The petting zoo, for example, was a more inclusive activity than sitting around watching me stuff my fat face. Touching animals (and grown up animals) is a tradition as old as time. For as long as man has struggled to perch himself atop the food chain, he has simultaneously stroked his ego by obtaining critters smaller than he and enclosing them in a big cage so others can walk through and touch them and grab at them. It’s just another way we like to assert our dominance over the rest of the animal kingdom. Notice how I (yellow hoodie) appear to walk as if a daze among the critters. Deer and goats, lambs and llamas, piglets and — oh yeah, the piglets. That’s why I went into the petting zoo…

Piglets Petting Zoo LA County Fair 2013

To know me is to know that my sister has an unhealthy obsession with little pigs. It’s been her life’s ambition to own a micro-miniature teacup pig. She’s been trying to make that dream a reality for the past ten years. She asked my mother for a teacup pig for her 30th birthday (yeah, you read that right…a 30 year old woman with a dream of owning a pig) and when she was denied she ceased talking to mom for an uncomfortable amount of time. Naturally, when I saw baby piggies in the petting zoo my goal become to touch one (or two) and send a picture to my sister, thus ruining her weekend and maybe even her life. What do you think? Are they cute? No? I don’t really care. I only care about how PISSED she was when this picture text showed up on her phone.

Baby Petting Zoo LA County Fair 2013

What is that, a baby goat? A lamb? I don’t know what the difference is. I’m gonna guess it was a goat because it had little nubs where its horns might someday be. Anyway, this little guy couldn’t get enough of me. He was like the size of a house cat, and he came right up to me like I was papa goat or something, like I was the guy he could whine too about needing to borrow the car keys pleasepleaseplease pretty please!? Yeah right, little guy. You look and stumble about like you’re stoned. You’re not getting anywhere near my Toyota.

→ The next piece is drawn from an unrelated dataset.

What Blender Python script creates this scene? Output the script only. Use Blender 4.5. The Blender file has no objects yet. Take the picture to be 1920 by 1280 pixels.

Ferris Wheel LA County Fair 2013

What else do people do at the county fair? Oh, right. They pound the rest of their margarita and then hope on the ferris wheel. “Hey Mr. Carny sir, if I hand you an extra dollar can you be sure to stop it once I get to the very tippy top so I can have a quiet special moment with my lady” was NOT something I’ve ever thought about saying before at any point in my life. But I’ve seen it done in movies and those guys always seem like chivalrous gentlemen.

Ferris Wheel 2 LA County Fair 2013

OMG This is totes going on Instagram! Fo reals.

After the Ferris Wheel another margarita was required. Then it was time to win the ingenue a prize at one of the games…but since I’m a bastard of a leading man I let her a) pay to play the game and b) do most of the work, popping four of the required five balloons necessary to win before I stepped in and popped the game-winner. After much deliberation she settled on a pink stuffed pig, which I’m sure is already gathering dust in a corner somewhere in her apartment. Then we rode the Euroslide (I won). Then we pounded the rest of our margaritas and drove home listening to Weezer’s Blue Album.

Yup, just another year at the LA County Fair!